When John “Dutch” Reisender returns as an adult to Inverness, Idaho, he is reminded of family stories from his past. There was a time when the Reisenders had large reunions (“in those days a family reunion was considered just about the highest form of recreation,” John explains), complete with the attendance of multiple generations, religious discussions, and doses of youthful mischief. It is in his remembrance of such occasions that John reflects on other occurrences from his youth. The resulting tales, broken up into individual chapters, range from an account of his forbearers arriving in America to a look at his own clumsy youth playing high school football and attending church-sponsored retreats.
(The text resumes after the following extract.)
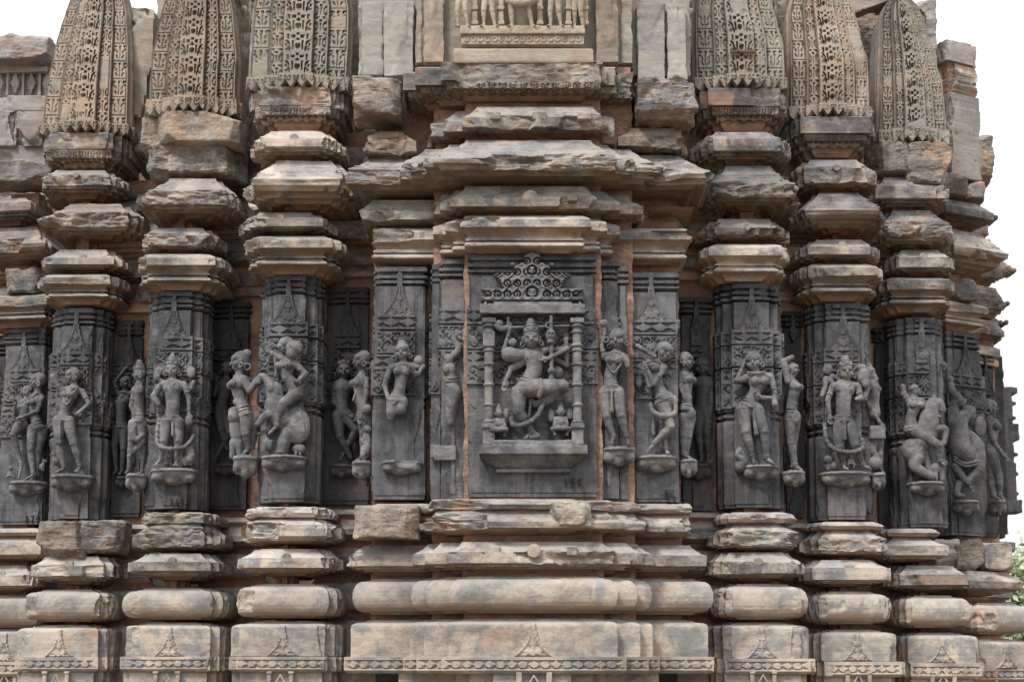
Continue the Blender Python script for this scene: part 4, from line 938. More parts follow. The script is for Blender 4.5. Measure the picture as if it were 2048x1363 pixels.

The stories are full of the offbeat characters that once populated Inverness, like the shellshocked panhandler known as Jackpot and a midget named Nick Monokov, who had a fondness for Nietzsche. Then there are the colorful chronicles of John’s family, which—the reader is told in the introduction—are “based in some degree on historical fact.” The revelations range from the influence on his family’s past of the self-proclaimed prophet the Rev. Claus Epp Jr. (who declared the second coming of Christ would occur “in the middle of Asia”) to a book handed down by John’s grandfather entitled The Complete History of the World. It is such nuanced information that helps to take Wiebe’s (Church of the Comic Spirit, 2008, etc.) work beyond imitations of Garrison Keillor–esque folksiness. Lopsided football scores and bumbling attempts to woo the opposite sex manage to elicit less interest than more mysterious material, such as what, exactly, would convince anyone to follow a man to Asia in hopes that the savior would return. Peppered with the religious sentiments prevalent in such a place and time (“The Lord and I could sure use some help handing out these tracts,” an aspiring preacher tells John and his friends), the novel presents a striking image of a small town that is both recognizable and strange, settled by immigrants who came to America for reasons that should not be forgotten.   

This tale paints a clear and captivating picture of an Idaho town and the people who wound up, for various reasons, inhabiting it.